Una delle piante italiane più a rischio estinzione è stata re-introdotta in natura
Si tratta della calamaria di Malinverni, rara felce acquatica che dopo aver perso il 90% della popolazione è stata riportata nel Parco lombardo della Valle del Ticino
[5 Febbraio 2024]
L’ormai rara felce acquatica calamaria di Malinverni (Isoëtes malinverniana) è una delle piante italiane più a rischio d’estinzione. Vive su questo pianeta dall’era mesozoica – compresa tra 250 e 65 milioni di anni fa – eppure negli ultimi vent’anni ha perso il 90% delle popolazioni.

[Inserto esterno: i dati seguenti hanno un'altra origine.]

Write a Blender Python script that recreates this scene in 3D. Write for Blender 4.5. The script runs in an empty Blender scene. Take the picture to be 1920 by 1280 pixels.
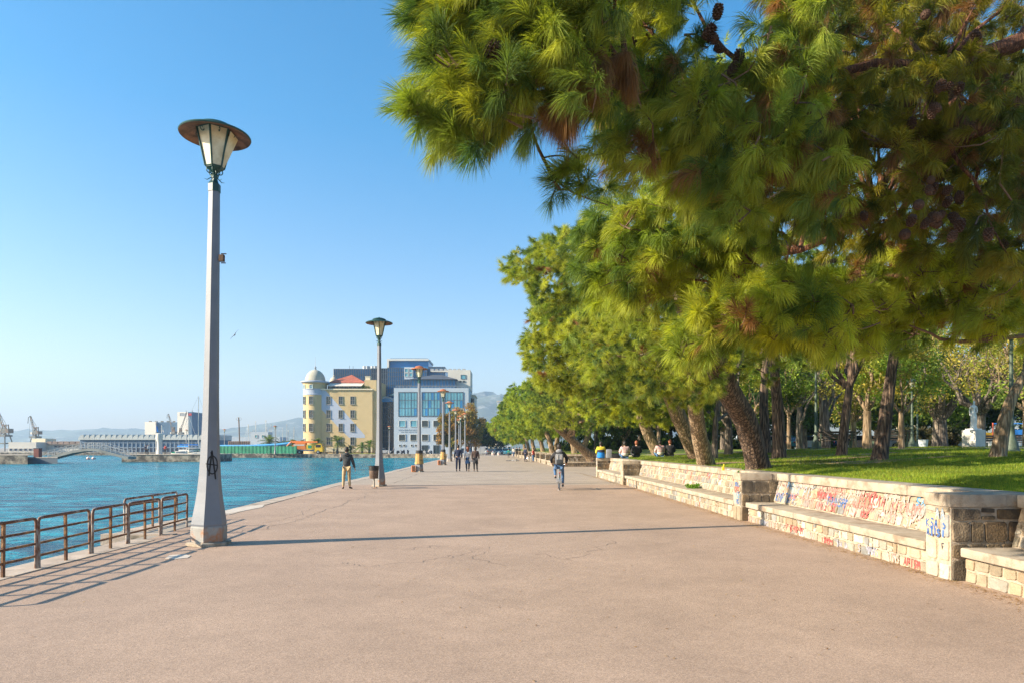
import bpy, bmesh, math, random
import numpy as np
from mathutils import Vector, Matrix, Euler
from mathutils.geometry import tessellate_polygon
S = bpy.context.scene
COL = S.collection
R = math.radians
F = 1280.0          # focal length in photo pixels
CX, HY = 960.0, 838.0
CAMZ = 1.7
HAZE_D = 0.00028

# ---------------------------------------------------------------- camera, world, sun
cd = bpy.data.cameras.new('camera'); cam = bpy.data.objects.new('camera', cd); COL.objects.link(cam)
cam.location = (0, 0, CAMZ); cam.rotation_euler = (R(90), 0, 0)
cd.lens = 24; cd.sensor_width = 36; cd.shift_y = (HY - 640) / 1920.0
cd.clip_start = 0.05; cd.clip_end = 20000
S.camera = cam
w = bpy.data.worlds.new('World'); S.world = w; w.use_nodes = True
nt = w.node_tree; nt.nodes.clear()
sky = nt.nodes.new('ShaderNodeTexSky'); sky.sky_type = 'NISHITA'; sky.sun_disc = False
SUN_EL, SUN_AZ = R(24.5), math.atan2(-0.963, -0.27)   # azimuth measured from +Y towards +X
sky.sun_elevation = SUN_EL; sky.sun_rotation = SUN_AZ
sky.air_density = 1.0; sky.dust_density = 0.9; sky.ozone_density = 2.2
hsv = nt.nodes.new('ShaderNodeHueSaturation'); hsv.inputs['Saturation'].default_value = 1.34
bgn = nt.nodes.new('ShaderNodeBackground'); bgn.inputs['Strength'].default_value = 0.092
out = nt.nodes.new('ShaderNodeOutputWorld')
tintn = nt.nodes.new('ShaderNodeVectorMath'); tintn.operation = 'MULTIPLY'; 
tgc = nt.nodes.new('ShaderNodeTexCoord'); tsx = nt.nodes.new('ShaderNodeSeparateXYZ'); nt.links.new(tgc.outputs['Generated'], tsx.inputs[0])
tcr = nt.nodes.new('ShaderNodeValToRGB'); tcr.color_ramp.elements[0].position = 0.0; tcr.color_ramp.elements[0].color = (1.22, .97, .88, 1); tcr.color_ramp.elements[1].position = .42; tcr.color_ramp.elements[1].color = (.76, .97, 1.0, 1)
nt.links.new(tsx.outputs[2], tcr.inputs[0]); nt.links.new(tcr.outputs[0], tintn.inputs[1])
nt.links.new(sky.outputs[0], tintn.inputs[0]); nt.links.new(tintn.outputs[0], hsv.inputs['Color']); nt.links.new(hsv.outputs[0], bgn.inputs[0]); nt.links.new(bgn.outputs[0], out.inputs[0])
sd = bpy.data.lights.new('sun', 'SUN'); sd.energy = 5.0; sd.angle = R(0.5); sd.color = (1, 0.86, 0.66)
sun = bpy.data.objects.new('sun', sd); COL.objects.link(sun)
tosun = Vector((math.sin(SUN_AZ) * math.cos(SUN_EL), math.cos(SUN_AZ) * math.cos(SUN_EL), math.sin(SUN_EL)))
sun.rotation_euler = tosun.to_track_quat('Z', 'Y').to_euler()
sun.location = (-30, -10, 30)
S.view_settings.view_transform = 'Standard'; S.view_settings.look = 'None'
S.view_settings.exposure = 1.5; S.view_settings.gamma = 1.0
S.render.engine = 'CYCLES'
S.cycles.max_bounces = 6; S.cycles.transparent_max_bounces = 8; S.cycles.volume_bounces = 0
S.cycles.use_denoising = True; S.cycles.denoising_input_passes = 'RGB_ALBEDO_NORMAL'; S.cycles.denoising_prefilter = 'NONE'

# ---------------------------------------------------------------- helpers
def P(px, py, Y): return Vector(((px - CX) / F * Y, Y, CAMZ - (py - HY) / F * Y))
def G(px, py, z=0.0):
    Y = (CAMZ - z) * F / (py - HY); return Vector(((px - CX) / F * Y, Y, z))
def xat(px, Y): return (px - CX) / F * Y
def zat(py, Y): return CAMZ - (py - HY) / F * Y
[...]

Il suo areale si estende tra Piemonte e Lombardia (province di Vercelli, Novara e Pavia), dove cresce in canali e rogge che alimentano di acqua le risaie di questa porzione di Pianura Padana occidentale: non a caso tra le cause del suo declino vi sono il mutamento delle pratiche agricole legate alla risicoltura e la gestione dei canali irrigui.

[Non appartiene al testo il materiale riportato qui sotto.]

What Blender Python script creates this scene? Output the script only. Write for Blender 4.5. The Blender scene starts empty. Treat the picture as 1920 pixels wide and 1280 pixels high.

Per provare a invertire la rotta, nel 2023 è stato costituito un tavolo permanente per la conservazione di questa specie di interesse comunitario, come sancito dalla direttiva Ue Habitat 93/42/CEE, nell’ambito del progetto Life Ip Gestire 2020, progetto europeo di cui è capofila la Regione Lombardia.
Il tavolo comprende tutti gli Enti coinvolti nella gestione e conservazione di Isoëtes malinverniana: Regione Lombardia, Ente regionale per i servizi all’agricoltura e alle foreste (Ersaf), Centro flora autoctona della Lombardia, Parco lombardo della Valle del Ticino, Consorzio di bonifica est Sesia, Università di Pavia e Roma Tre, Orto botanico città studi dell’Università degli Studi di Milano.

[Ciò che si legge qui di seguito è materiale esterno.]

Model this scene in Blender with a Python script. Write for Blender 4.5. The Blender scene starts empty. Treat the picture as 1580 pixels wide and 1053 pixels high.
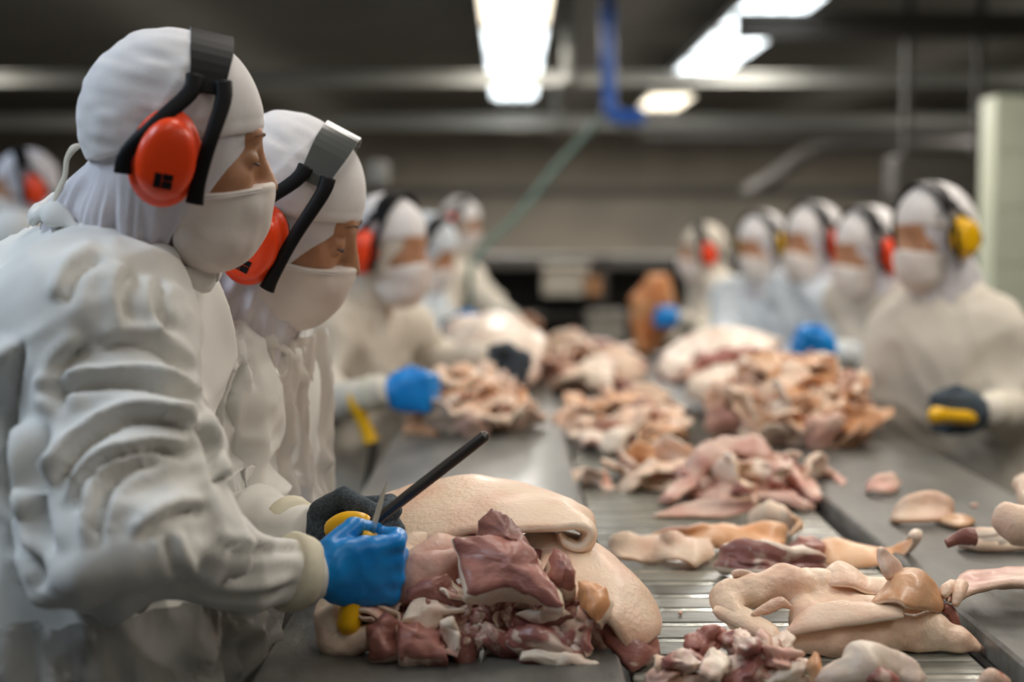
import bpy, math, random
import numpy as np
from mathutils import Vector, Matrix
C = bpy.context.scene.collection
# ---------------------------------------------------------------- camera, world, light, exposure
F = 2194.0
TH = math.atan((526.5-360)/F)
CAM = np.array([0.0, 0.0, 1.42])
cd = bpy.data.cameras.new('camera'); cam = bpy.data.objects.new('camera', cd); C.objects.link(cam)
cam.location = CAM; cam.rotation_euler = (math.pi/2-TH, 0, 0)
cd.lens = 50; cd.sensor_width = 36; cd.clip_end = 100
cd.dof.use_dof = True; cd.dof.focus_distance = 1.72; cd.dof.aperture_fstop = 1.9
bpy.context.scene.camera = cam
vs = bpy.context.scene.view_settings
vs.view_transform = 'Standard'; vs.look = 'None'; vs.gamma = 1; vs.use_curve_mapping = False
vs.exposure = 0.0
w = bpy.data.worlds.new('world'); bpy.context.scene.world = w; w.use_nodes = True
w.node_tree.nodes['Background'].inputs[0].default_value = (0.5, 0.48, 0.45, 1)
w.node_tree.nodes['Background'].inputs[1].default_value = 0.05
def area(name, loc, sx, sy, power, col, rot=(0, 0, 0)):
    l = bpy.data.lights.new(name, 'AREA'); l.shape = 'RECTANGLE'; l.size = sx; l.size_y = sy
    l.energy = power; l.color = col
    o = bpy.data.objects.new(name, l); C.objects.link(o); o.location = loc; o.rotation_euler = rot
    return o
LROWS = [(-3.0, (0.72, 0.85, 1.0), 26), (-0.02, (1.0, 0.93, 0.84), 10), (1.72, (1.0, 0.92, 0.82), 24)]
for X, col, pw in LROWS:
    for Y in ((0.4, 2.2, 4.0, 5.8, 7.4) if X > -1 else (1.6, 3.4, 5.4)):
        area('tube_or_fill_light', (X, Y, 2.78), 0.4, 1.3, pw*(.45 if Y < 1 else 1.15), col)
area('tube_or_fill_light', (-1.5, 0.9, 2.78), 0.4, 1.3, 26, (0.72, 0.85, 1.0))
area('tube_or_fill_light', (1.72, -1.2, 2.78), 0.4, 1.3, 8, (1.0, 0.92, 0.82))

for Y in (10.0, 12.5, 15.5, 19.0):
    for X in (0.02, 1.66, -4.0, 4.5):  # two outer columns are added fill that brightens the far wall, no fittings there
        area('tube_or_fill_light', (X, Y, 2.74), 0.4, 1.3, 55, (1.0, 0.94, 0.85))
for Y in (1.0, 6.0, 11.0, 16.0, 20.0):
    for X in (-3.0, 0.85, 4.5):  # added upward fill to brighten the ceiling, belongs to no fitting
        area('ceiling_fill_light', (X, Y, 2.93), 0.8, 5.0, 3.6, (1.0, 0.95, 0.86), (math.pi, 0, 0))
def P(px, py, d):
    s, c = math.sin(TH), math.cos(TH)
    r = np.array([(px-790)/F, c+s*(526.5-py)/F, -s+c*(526.5-py)/F])
    return CAM + r*(d/r[1])
def T(px, py, z):
    s, c = math.sin(TH), math.cos(TH)
    r = np.array([(px-790)/F, c+s*(526.5-py)/F, -s+c*(526.5-py)/F])
    return CAM + r*((z-CAM[2])/r[2])

# ---------------------------------------------------------------- materials
MATS = {}
def mat(name, col, rough=0.6, metal=0.0, col2=None, scale=8.0, lo=0.4, hi=0.6, bump=0.0, bscale=60.0, sss=0.0,
        emit=None, estr=0, alpha=1.0, stretch=(1, 1, 1), detail=4, coords='Object', distort=0.0, coat=0.0, randv=0.0, sheen=0):
    m = bpy.data.materials.new(name); m.use_nodes = True; nt = m.node_tree; n = nt.nodes; L = nt.links
    b = n['Principled BSDF']
    b.inputs['Base Color'].default_value = (*col, 1); b.inputs['Roughness'].default_value = rough
    b.inputs['Metallic'].default_value = metal; b.inputs['Alpha'].default_value = alpha
    b.inputs['Coat Weight'].default_value = coat; b.inputs['Coat Roughness'].default_value = 0.15
    if sheen: b.inputs['Sheen Weight'].default_value = sheen
    if sss:
        b.inputs['Subsurface Weight'].default_value = sss
        b.inputs['Subsurface Radius'].default_value = (1.0, 0.4, 0.25); b.inputs['Subsurface Scale'].default_value = 0.006
    tc = n.new('ShaderNodeTexCoord'); mp = n.new('ShaderNodeMapping'); mp.inputs['Scale'].default_value = stretch
    L.new(tc.outputs[coords], mp.inputs['Vector'])
    vec = mp.outputs['Vector']
    if randv:
        oi = n.new('ShaderNodeObjectInfo'); mu = n.new('ShaderNodeVectorMath'); mu.operation = 'ADD'
        L.new(mp.outputs['Vector'], mu.inputs[0]); L.new(oi.outputs['Location'], mu.inputs[1]); vec = mu.outputs[0]
    if col2:
        t = n.new('ShaderNodeTexNoise'); t.inputs['Scale'].default_value = scale; t.inputs['Detail'].default_value = detail
        t.inputs['Distortion'].default_value = distort
        L.new(vec, t.inputs['Vector'])
        cr = n.new('ShaderNodeValToRGB'); cr.color_ramp.elements[0].position = lo; cr.color_ramp.elements[1].position = hi
        cr.color_ramp.elements[0].color = (*col, 1); cr.color_ramp.elements[1].color = (*col2, 1)
        L.new(t.outputs['Fac'], cr.inputs[0]); out = cr.outputs[0]
        if randv:
            hs = n.new('ShaderNodeHueSaturation'); mr = n.new('ShaderNodeMapRange')
            mr.inputs['To Min'].default_value = 1-randv; mr.inputs['To Max'].default_value = 1+randv
            L.new(oi.outputs['Random'], mr.inputs[0]); L.new(mr.outputs[0], hs.inputs['Value']); L.new(out, hs.inputs['Color']); out = hs.outputs[0]
        L.new(out, b.inputs['Base Color'])
    if bump:
        t2 = n.new('ShaderNodeTexNoise'); t2.inputs['Scale'].default_value = bscale; t2.inputs['Detail'].default_value = 5
        L.new(vec, t2.inputs['Vector'])
        bp = n.new('ShaderNodeBump'); bp.inputs['Strength'].default_value = bump; bp.inputs['Distance'].default_value = 0.003
        L.new(t2.outputs['Fac'], bp.inputs['Height']); L.new(bp.outputs[0], b.inputs['Normal'])
    if emit:
        b.inputs['Emission Color'].default_value = (*emit, 1); b.inputs['Emission Strength'].default_value = estr
    if name.startswith('black'): b.inputs['Specular IOR Level'].default_value = 0.15
    MATS[name] = m
    return m
M = MATS
mat('skin', (0.40, 0.195, 0.10), 0.45, col2=(0.46, 0.235, 0.13), scale=30, sss=0.15, bump=0.08, bscale=300)
mat('lash', (0.02, 0.012, 0.01), 0.6)
mat('brow', (0.12, 0.055, 0.025), 0.7)
mat('coat_cloth', (0.76, 0.75, 0.71), 0.8, col2=(0.70, 0.69, 0.65), scale=6, bump=0.25, bscale=14, sheen=0.2)
mat('cream_cloth', (0.68, 0.63, 0.54), 0.8, col2=(0.60, 0.55, 0.47), scale=5, bump=0.2, bscale=14)
mat('pale_blue_cloth', (0.66, 0.72, 0.78), 0.8, col2=(0.60, 0.66, 0.70), scale=5, bump=0.2, bscale=14)
mat('cap_cloth', (0.80, 0.78, 0.78), 0.85, col2=(0.76, 0.74, 0.74), scale=40, bump=0.25, bscale=700, sheen=0.2)
mat('hood_cloth', (0.68, 0.66, 0.69), 0.85, col2=(0.62, 0.60, 0.64), scale=25, bump=0.2, bscale=500, sheen=0.2)
mat('mask_cloth', (0.78, 0.74, 0.70), 0.8, col2=(0.70, 0.62, 0.58), scale=11, lo=0.4, hi=0.7, bump=0.3, bscale=45)
mat('orange_plastic', (0.95, 0.065, 0.008), 0.35, coat=0.15)
mat('yellow_plastic', (0.90, 0.50, 0.005), 0.35)
mat('black_plastic', (0.008, 0.008, 0.009), 0.5)
mat('grey_clear_plastic', (0.07, 0.075, 0.07), 0.15, coat=0.6)
mat('blue_rubber', (0.002, 0.22, 0.66), 0.36, col2=(0.003, 0.26, 0.72), scale=40, bump=0.15, bscale=120)
mat('dark_knit', (0.035, 0.05, 0.065), 0.85, col2=(0.07, 0.095, 0.12), scale=260, bump=0.6, bscale=350)
mat('cuff_cloth', (0.70, 0.66, 0.52), 0.85, bump=0.3, bscale=150)
mat('cord', (0.66, 0.60, 0.48), 0.8)
mat('trousers_cloth', (0.6, 0.59, 0.56), 0.85)
mat('boot_rubber', (0.65, 0.65, 0.63), 0.4)
mat('steel', (0.42, 0.42, 0.40), 0.3, 1.0, col2=(0.30, 0.30, 0.29), scale=14, bump=0.1, bscale=40)
mat('dark_steel', (0.07, 0.065, 0.06), 0.42, 0.7)
mat('knife_blade', (0.55, 0.55, 0.53), 0.25, 1.0)
mat('board', (0.065, 0.064, 0.057), 0.5, 0.0, col2=(0.13, 0.126, 0.11), scale=5, lo=0.35, hi=0.7, bump=0.5, bscale=30, stretch=(3, 1, 1), coat=0.12)
mat('board_edge', (0.20, 0.195, 0.18), 0.4, 0.0, col2=(0.13, 0.125, 0.11), scale=20, bump=0.3, bscale=60, coat=0.2)
mat('slat', (0.09, 0.093, 0.08), 0.34, 0.3, col2=(0.22, 0.22, 0.185), scale=7, lo=0.35, hi=0.65, bump=0.3, bscale=40, stretch=(1, 5, 1), coat=0.2, randv=0.45)
mat('slat_shiny', (0.50, 0.51, 0.46), 0.22, 0.6, col2=(0.62, 0.62, 0.54), scale=12, bump=0.3, bscale=60)
mat('muscle', (0.21, 0.068, 0.055), 0.46, col2=(0.34, 0.14, 0.11), scale=22, lo=0.33, hi=0.56, bump=0.35, bscale=130, sss=0.1, coat=0.12, randv=0.22, stretch=(1, 1, 2.5))
mat('marbled', (0.33, 0.12, 0.10), 0.46, col2=(0.70, 0.53, 0.44), scale=17, lo=0.50, hi=0.60, bump=0.4, bscale=70, sss=0.15, coat=0.2, randv=0.18, distort=0.6, stretch=(1, 1.8, 1))
mat('white_fat', (0.86, 0.73, 0.60), 0.46, col2=(0.66, 0.43, 0.34), scale=13, lo=0.45, hi=0.75, bump=0.6, bscale=70, sss=0.2, coat=0.08, randv=0.12)
mat('pink_fat', (0.72, 0.50, 0.40), 0.46, col2=(0.60, 0.30, 0.24), scale=16, lo=0.42, hi=0.68, bump=0.6, bscale=70, sss=0.2, coat=0.08, randv=0.15)
mat('pale_rind', (0.83, 0.64, 0.48), 0.46, col2=(0.70, 0.42, 0.30), scale=14, lo=0.40, hi=0.75, bump=0.5, bscale=170, sss=0.15, coat=0.06, randv=0.10)
mat('tan_rind', (0.64, 0.30, 0.13), 0.46, col2=(0.78, 0.52, 0.33), scale=14, lo=0.35, hi=0.7, bump=0.4, bscale=90, sss=0.12, coat=0.15, randv=0.2)
mat('orange_meat', (0.52, 0.17, 0.05), 0.5, col2=(0.66, 0.34, 0.16), scale=9, bump=0.5, bscale=30)
mat('blood_fat', (0.72, 0.50, 0.38), 0.32, col2=(0.55, 0.08, 0.03), scale=30, lo=0.5, hi=0.62, bump=0.8, bscale=160, sss=0.1)
e_ = M['muscle'].node_tree.nodes['Color Ramp'].color_ramp.elements
for p_, c_ in ((.66, (0.36, 0.15, 0.12, 1)), (.71, (0.70, 0.52, 0.42, 1))):
    x_ = e_.new(p_); x_.color = c_
mat('ceiling_paint', (0.11, 0.105, 0.09), 0.9, col2=(0.09, 0.085, 0.075), scale=1.5)
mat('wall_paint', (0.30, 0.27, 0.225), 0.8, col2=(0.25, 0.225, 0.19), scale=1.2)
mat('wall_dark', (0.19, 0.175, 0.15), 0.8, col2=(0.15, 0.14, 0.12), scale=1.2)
mat('floor_paint', (0.13, 0.125, 0.115), 0.45, col2=(0.09, 0.088, 0.08), scale=3, bump=0.1)
mat('beam_paint', (0.30, 0.30, 0.28), 0.5, 0.3)
mat('dark_paint', (0.045, 0.04, 0.035), 0.6)
mat('blue_paint', (0.01, 0.10, 0.45), 0.4)
mat('green_hose', (0.02, 0.10, 0.08), 0.6)
mat('column_tile', (0.58, 0.62, 0.50), 0.4, col2=(0.52, 0.56, 0.45), scale=3)
mat('brown_box', (0.32, 0.15, 0.06), 0.7)
mat('tube_glow', (1, 1, 1), 0.5, emit=(0.88, 0.96, 1.0), estr=3.2)
mat('tube_glow_warm', (1, 1, 1), 0.5, emit=(1.0, 0.88, 0.68), estr=2.6)
mat('fixture_white', (0.7, 0.72, 0.72), 0.4)
def plastic():
    m = bpy.data.materials.new('clear_film'); m.use_nodes = True; nt = m.node_tree; n = nt.nodes; L = nt.links
    b = n['Principled BSDF']; b.inputs['Base Color'].default_value = (0.42, 0.41, 0.38, 1); b.inputs['Roughness'].default_value = 0.22
    b.inputs['Coat Weight'].default_value = 0.5
    t = n.new('ShaderNodeTexNoise'); t.inputs['Scale'].default_value = 9; t.inputs['Detail'].default_value = 6; t.inputs['Distortion'].default_value = 1.2
    tc = n.new('ShaderNodeTexCoord'); L.new(tc.outputs['Object'], t.inputs['Vector'])
    bp = n.new('ShaderNodeBump'); bp.inputs['Strength'].default_value = 0.9; bp.inputs['Distance'].default_value = 0.012
    L.new(t.outputs['Fac'], bp.inputs['Height']); L.new(bp.outputs[0], b.inputs['Normal'])
    tr = n.new('ShaderNodeBsdfTransparent'); mx = n.new('ShaderNodeMixShader'); mx.inputs[0].default_value = 0.72
    L.new(tr.outputs[0], mx.inputs[1]); L.new(b.outputs[0], mx.inputs[2]); L.new(mx.outputs[0], n['Material Output'].inputs[0])
    M['clear_film'] = m
plastic()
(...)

Grazie al lavoro di questo tavolo, oggi la Isoëtes malinverniana è stata re-introdotta in natura presso la Roggia Magna (Pavia), in un’area storica di presenza della specie da cui però essa è recentemente scomparsa.
L’intervento ha permesso di mettere a dimora all’incirca 100 esemplari di Isoëtes malinverniana provenienti dall’Orto botanico dell’Università di Pavia, dove questa specie viene regolarmente propagata.
«Non si tratta di un punto di arrivo, bensì dell’inizio di un percorso che prevede il monitoraggio della popolazione e la messa a dimora di ulteriori piante, fino ad ottenere una popolazione stabile», spiega Thomas Abeli, botanico dell’Università degli Studi Roma Tre.
«Se tutto andrà come previsto – conclude Simone Orsenigo, docente dell’Ateneo di Pavia – Isoëtes malinverniana potrà diventare un simbolo di riconciliazione tra attività umana e natura in una delle aree più antropizzate e intensamente sfruttate d’Italia».